Bahkan, mengonsumsi tempe secara teratur dapat memperbaiki kondisi gizi buruk dan diare pada anak dan balita, dalam waktu singkat.

Biasanya, vitamin B12 terdapat pada makanan hewani. Tempe memiliki keistimewaan tersendiri, yaitu mengandung vitamin ini. Tempe pun menjadi satu-satunya sumber vitamin B12 dari makanan nabati.

Kebutuhan harian akan vitamin B12 pada orang dewasa juga dapat terpenuhi dengan menyantap 100 gram tempe kering.

Makanan tradisional ini mengandung zat antioksidan berupa isoflavon. Fungsi antioksidan adalah menghentikan pembentukan radikal bebas yang dapat menyebabkan kanker, mencegah penyakit jantung, diabetes, hipertensi, dan dapat menurunkan kolesterol.

Sebuah penelitian menunjukkan bahwa kedelai yang sudah diolah menjadi tempe, dapat menurunkan risiko perut kembung.

Tidak disangka, tempe yang murah dan mudah didapat di mana-mana, mampu mencegah penyakit berat.

Tempe, dari Tradisional Jawa ke Seluruh Penjuru Dunia

Hebatnya, tempe yang dikenal sebagai makanan tradisional yang popular di kalangan masyarakat Indonesia, kini telah dikenal sampai ke luar negeri.

Tahun 1800-an, imigran-imigran asal Indonesia di Belanda membuka perusahaan tempe. Inilah cikal bakal tempe menyebar di daratan Eropa. Lalu, tahun 1958, Yap Bwee Hwa (orang Indonesia) pertama kali membuat tempe di Amerika.

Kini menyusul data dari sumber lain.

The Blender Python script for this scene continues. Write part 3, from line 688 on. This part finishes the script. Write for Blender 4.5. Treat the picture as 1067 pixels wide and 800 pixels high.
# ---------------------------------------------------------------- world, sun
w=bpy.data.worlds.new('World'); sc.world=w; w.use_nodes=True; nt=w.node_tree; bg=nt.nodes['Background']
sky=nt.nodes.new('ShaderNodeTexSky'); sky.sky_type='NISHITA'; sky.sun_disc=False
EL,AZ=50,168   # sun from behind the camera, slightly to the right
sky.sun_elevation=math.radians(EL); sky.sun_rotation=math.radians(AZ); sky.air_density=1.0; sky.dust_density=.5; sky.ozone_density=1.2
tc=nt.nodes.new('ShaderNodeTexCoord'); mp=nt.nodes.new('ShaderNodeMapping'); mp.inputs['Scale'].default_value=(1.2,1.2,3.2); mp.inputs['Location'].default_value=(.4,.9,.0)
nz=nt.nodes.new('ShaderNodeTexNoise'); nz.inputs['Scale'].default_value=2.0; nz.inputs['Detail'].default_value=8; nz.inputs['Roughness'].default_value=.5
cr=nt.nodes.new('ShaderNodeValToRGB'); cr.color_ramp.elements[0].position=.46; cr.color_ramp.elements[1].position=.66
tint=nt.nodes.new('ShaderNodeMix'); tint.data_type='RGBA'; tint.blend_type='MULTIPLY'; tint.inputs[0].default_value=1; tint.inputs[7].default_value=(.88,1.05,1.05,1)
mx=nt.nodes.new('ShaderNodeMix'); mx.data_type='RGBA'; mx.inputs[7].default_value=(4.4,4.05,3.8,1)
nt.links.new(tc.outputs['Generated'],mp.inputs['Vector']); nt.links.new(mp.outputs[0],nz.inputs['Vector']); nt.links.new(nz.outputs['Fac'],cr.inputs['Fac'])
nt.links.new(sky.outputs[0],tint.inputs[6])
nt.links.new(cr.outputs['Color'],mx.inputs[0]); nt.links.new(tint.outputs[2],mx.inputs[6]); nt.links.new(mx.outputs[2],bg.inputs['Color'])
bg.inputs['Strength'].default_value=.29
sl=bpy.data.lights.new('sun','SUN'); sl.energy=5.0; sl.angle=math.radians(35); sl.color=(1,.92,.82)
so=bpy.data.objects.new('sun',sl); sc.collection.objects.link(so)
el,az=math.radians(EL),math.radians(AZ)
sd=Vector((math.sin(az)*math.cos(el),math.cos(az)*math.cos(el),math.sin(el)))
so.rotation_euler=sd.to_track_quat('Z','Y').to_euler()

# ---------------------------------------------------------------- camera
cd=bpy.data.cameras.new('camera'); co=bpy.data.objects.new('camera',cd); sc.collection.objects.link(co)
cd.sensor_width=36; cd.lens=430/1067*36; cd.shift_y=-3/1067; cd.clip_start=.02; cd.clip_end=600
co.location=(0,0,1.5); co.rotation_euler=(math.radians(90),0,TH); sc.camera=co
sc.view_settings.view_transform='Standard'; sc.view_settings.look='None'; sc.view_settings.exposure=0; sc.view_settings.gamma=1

Banyak warga Indonesia yang bermukim di luar negeri, membuat sendiri tempenya. Salah satunya adalah Bapak Dono Widiatmoko, dosen di Unversitas Teeside, Inggris. Dia membuat tempe sendiri, merekam cara membuatnya, dan mengunggahnya di YouTube. Sehingga, banyak orang Indonesia di luar negeri lainnya yang terinspirasi membuat tempe sendiri.

Masih di Inggris, Ibu Titik yang tinggal di Bristol membuat tempe sendiri dan menjualnya ke rekan-rekan sesama orang Indonesia yang bermukim di kota yang sama. Tahun 2004, Ibu Betty yang tinggal di Nottingham, juga berbisnis tempe rumahan. Banyak pelanggan warga Malaysia dan Indonesia yang membeli tempe dari Ibu Betty.

Selain di Eropa, Jepang, dan Amerika, beberapa negara lain seperti Australia, Tiongkok, India, Sri Lanka, Afrika, dan Taiwan sudah mengenal tempe. Akhirnya, makanan ini semakin terkenal di seluruh penjuru dunia.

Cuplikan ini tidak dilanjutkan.